The third option is a remote version where the condenser is an auxiliary or separate unit placed on a rooftop or in an area away from the ice machine. With this type, much of the unit’s heat is removed from the kitchen, keeping the area cooler. A fourth condenser type, geared for front-of-house use, remotely locates both the compressor and condenser, removing heat and noise from kitchens. Small ice makers tend to be self-contained, while larger units are more likely to use remote condensers.

When purchasing ice machines, operators can choose between various ice machine sizes and configurations. Widths average 22, 30 or 48 inches to fit on top of beverage dispensers. Modular units are available for use atop ice storage bins. Self-contained ice machines, also referred to as undercounter units, have built-in bins.

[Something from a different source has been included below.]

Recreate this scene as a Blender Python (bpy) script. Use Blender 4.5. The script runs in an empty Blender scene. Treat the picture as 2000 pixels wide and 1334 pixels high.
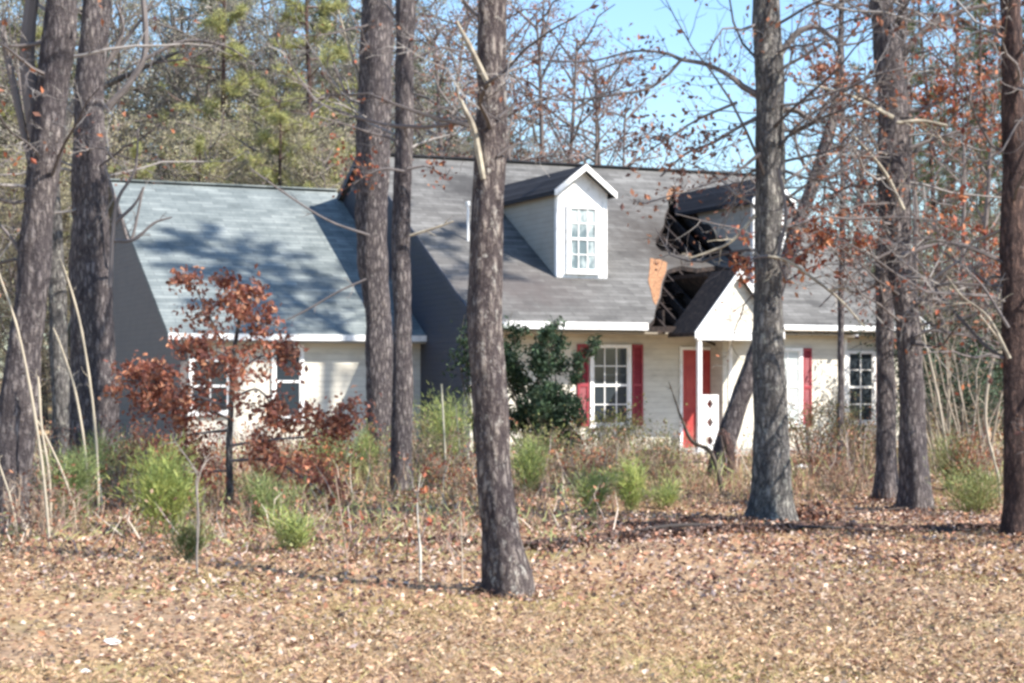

Some units produce ice and deliver it through a tube to a dispenser up to 75 feet away. This removes the heat, noise and bulk of the machine from the kitchen and provides easier access for cleaning, since the unit does not reside atop a beverage dispenser.

Energy Star-rated ice machines include air-cooled models that are modular, self-contained or remote condensing. Batch-type ice makers save on average about 1,200 kWh and 6,300 gallons of water per year, according to Energy Star data. Continuous-type ice makers have average yearly savings of about 1500kWh.

A ruling published by the U.S. Department of Energy set stricter energy efficiency guidelines for all ice machines sold in the U.S. Effective January 2018, the ruling requires all ice machines manufactured in this country to meet a minimum energy consumption rate. Some predict the use of green or natural refrigerants will further increase the efficiency of ice machines. Europe has mandated the use of natural refrigerants in these units by this year.